===== SUPPLIED MATERIAL =====

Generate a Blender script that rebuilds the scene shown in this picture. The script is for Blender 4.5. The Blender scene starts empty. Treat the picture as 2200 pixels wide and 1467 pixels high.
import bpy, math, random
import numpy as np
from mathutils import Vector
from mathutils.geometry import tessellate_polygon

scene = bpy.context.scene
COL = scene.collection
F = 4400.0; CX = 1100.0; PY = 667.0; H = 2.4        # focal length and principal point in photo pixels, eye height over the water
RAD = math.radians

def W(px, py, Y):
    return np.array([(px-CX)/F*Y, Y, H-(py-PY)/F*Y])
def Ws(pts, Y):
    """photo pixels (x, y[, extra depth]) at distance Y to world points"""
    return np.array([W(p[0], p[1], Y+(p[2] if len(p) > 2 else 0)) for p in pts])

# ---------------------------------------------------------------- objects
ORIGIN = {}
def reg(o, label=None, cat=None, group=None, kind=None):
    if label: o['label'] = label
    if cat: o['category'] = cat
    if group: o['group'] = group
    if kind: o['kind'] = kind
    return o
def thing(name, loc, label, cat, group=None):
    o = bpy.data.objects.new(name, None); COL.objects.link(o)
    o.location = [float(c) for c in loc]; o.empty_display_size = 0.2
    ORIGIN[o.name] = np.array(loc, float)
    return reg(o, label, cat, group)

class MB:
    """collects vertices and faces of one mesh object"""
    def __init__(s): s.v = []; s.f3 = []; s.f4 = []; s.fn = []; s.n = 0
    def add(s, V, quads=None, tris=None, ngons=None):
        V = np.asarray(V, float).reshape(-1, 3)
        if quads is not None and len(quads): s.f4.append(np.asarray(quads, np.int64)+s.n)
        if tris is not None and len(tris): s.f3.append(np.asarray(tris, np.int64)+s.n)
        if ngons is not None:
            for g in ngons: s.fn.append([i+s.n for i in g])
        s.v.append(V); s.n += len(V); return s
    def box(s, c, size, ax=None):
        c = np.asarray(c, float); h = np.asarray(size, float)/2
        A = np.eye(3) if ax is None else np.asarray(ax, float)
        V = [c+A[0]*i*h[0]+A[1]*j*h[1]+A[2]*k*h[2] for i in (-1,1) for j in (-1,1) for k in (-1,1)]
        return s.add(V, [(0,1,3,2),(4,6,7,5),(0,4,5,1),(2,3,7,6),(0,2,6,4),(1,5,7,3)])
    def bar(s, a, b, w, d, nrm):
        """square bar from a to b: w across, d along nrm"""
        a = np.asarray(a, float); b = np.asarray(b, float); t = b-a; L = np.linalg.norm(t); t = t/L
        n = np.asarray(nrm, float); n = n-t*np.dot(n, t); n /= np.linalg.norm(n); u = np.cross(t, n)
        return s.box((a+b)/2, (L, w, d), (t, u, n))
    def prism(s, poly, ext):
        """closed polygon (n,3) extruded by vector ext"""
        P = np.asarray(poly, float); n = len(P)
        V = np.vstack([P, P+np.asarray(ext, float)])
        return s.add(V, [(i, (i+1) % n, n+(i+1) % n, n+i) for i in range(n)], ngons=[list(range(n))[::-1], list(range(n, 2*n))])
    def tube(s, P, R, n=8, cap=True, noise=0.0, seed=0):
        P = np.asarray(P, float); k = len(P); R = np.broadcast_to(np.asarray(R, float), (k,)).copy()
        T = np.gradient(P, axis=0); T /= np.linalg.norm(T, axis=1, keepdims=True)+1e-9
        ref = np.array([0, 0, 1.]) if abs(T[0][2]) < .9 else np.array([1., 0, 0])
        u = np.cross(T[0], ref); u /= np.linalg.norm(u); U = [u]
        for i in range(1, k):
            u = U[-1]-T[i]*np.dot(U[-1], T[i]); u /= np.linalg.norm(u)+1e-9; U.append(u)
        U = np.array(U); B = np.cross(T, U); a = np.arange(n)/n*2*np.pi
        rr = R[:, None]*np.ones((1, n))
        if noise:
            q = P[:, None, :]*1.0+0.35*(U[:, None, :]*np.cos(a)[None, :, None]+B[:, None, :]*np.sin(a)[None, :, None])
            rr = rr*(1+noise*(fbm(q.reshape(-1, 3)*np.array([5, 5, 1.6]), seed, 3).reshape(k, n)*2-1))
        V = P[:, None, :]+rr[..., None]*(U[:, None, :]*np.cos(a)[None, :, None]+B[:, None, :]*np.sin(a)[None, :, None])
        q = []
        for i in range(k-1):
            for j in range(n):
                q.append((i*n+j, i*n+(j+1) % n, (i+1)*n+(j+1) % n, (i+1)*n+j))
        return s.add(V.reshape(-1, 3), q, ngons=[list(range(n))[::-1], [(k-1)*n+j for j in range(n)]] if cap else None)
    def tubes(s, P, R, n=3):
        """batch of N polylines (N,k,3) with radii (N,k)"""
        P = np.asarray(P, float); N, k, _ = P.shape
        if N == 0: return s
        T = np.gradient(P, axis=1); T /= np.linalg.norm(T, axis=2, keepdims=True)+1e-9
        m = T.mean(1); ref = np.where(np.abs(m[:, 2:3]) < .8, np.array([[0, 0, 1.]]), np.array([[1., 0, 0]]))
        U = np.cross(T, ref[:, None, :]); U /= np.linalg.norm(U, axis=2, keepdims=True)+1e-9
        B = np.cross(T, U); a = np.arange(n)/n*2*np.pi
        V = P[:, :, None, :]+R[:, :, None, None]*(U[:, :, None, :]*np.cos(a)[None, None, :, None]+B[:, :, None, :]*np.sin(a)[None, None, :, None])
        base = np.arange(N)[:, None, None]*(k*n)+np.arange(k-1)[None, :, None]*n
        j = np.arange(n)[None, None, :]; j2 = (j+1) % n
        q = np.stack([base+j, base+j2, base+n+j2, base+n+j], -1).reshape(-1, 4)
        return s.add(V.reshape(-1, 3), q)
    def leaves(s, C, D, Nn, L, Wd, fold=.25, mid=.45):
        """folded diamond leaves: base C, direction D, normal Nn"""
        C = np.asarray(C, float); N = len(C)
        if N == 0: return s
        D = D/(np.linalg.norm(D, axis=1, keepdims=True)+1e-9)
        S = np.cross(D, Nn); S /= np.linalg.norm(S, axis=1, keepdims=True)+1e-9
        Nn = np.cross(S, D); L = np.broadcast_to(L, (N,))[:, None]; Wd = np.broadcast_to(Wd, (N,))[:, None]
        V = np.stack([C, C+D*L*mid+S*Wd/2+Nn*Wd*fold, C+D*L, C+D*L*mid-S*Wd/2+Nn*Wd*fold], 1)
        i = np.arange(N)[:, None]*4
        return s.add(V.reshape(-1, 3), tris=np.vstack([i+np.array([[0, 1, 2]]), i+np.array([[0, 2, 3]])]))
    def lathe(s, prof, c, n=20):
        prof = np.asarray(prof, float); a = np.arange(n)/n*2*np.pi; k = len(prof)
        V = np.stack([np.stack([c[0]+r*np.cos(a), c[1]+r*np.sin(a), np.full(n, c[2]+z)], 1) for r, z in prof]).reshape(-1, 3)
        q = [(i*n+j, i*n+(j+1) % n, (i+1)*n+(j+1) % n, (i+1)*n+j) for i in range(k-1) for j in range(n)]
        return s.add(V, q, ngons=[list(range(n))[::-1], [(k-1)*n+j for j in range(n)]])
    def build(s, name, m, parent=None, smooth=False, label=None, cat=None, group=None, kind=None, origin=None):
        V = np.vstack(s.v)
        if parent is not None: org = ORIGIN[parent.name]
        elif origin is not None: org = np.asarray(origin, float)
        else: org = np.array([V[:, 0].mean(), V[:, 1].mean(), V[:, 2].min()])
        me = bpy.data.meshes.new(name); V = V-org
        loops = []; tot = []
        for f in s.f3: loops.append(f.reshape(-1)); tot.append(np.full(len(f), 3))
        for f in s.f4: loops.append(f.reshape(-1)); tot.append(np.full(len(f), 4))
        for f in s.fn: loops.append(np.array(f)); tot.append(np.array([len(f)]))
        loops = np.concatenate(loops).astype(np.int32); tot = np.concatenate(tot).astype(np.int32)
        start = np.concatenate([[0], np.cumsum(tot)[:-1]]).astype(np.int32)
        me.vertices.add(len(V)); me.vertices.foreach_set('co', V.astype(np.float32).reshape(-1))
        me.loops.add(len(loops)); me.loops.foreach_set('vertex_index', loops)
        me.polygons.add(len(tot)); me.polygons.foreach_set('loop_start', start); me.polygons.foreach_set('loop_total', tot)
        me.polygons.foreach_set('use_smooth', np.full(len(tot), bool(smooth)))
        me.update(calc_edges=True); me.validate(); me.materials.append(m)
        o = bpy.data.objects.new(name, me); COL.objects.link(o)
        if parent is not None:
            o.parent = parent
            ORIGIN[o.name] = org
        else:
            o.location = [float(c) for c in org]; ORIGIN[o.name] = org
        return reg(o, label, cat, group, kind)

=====

Repeat, exactly and only, the lines from the beginning of the material through the line that contains "RAD = math.radians".

Generate a Blender script that rebuilds the scene shown in this picture. The script is for Blender 4.5. The Blender scene starts empty. Treat the picture as 2200 pixels wide and 1467 pixels high.
import bpy, math, random
import numpy as np
from mathutils import Vector
from mathutils.geometry import tessellate_polygon

scene = bpy.context.scene
COL = scene.collection
F = 4400.0; CX = 1100.0; PY = 667.0; H = 2.4        # focal length and principal point in photo pixels, eye height over the water
RAD = math.radians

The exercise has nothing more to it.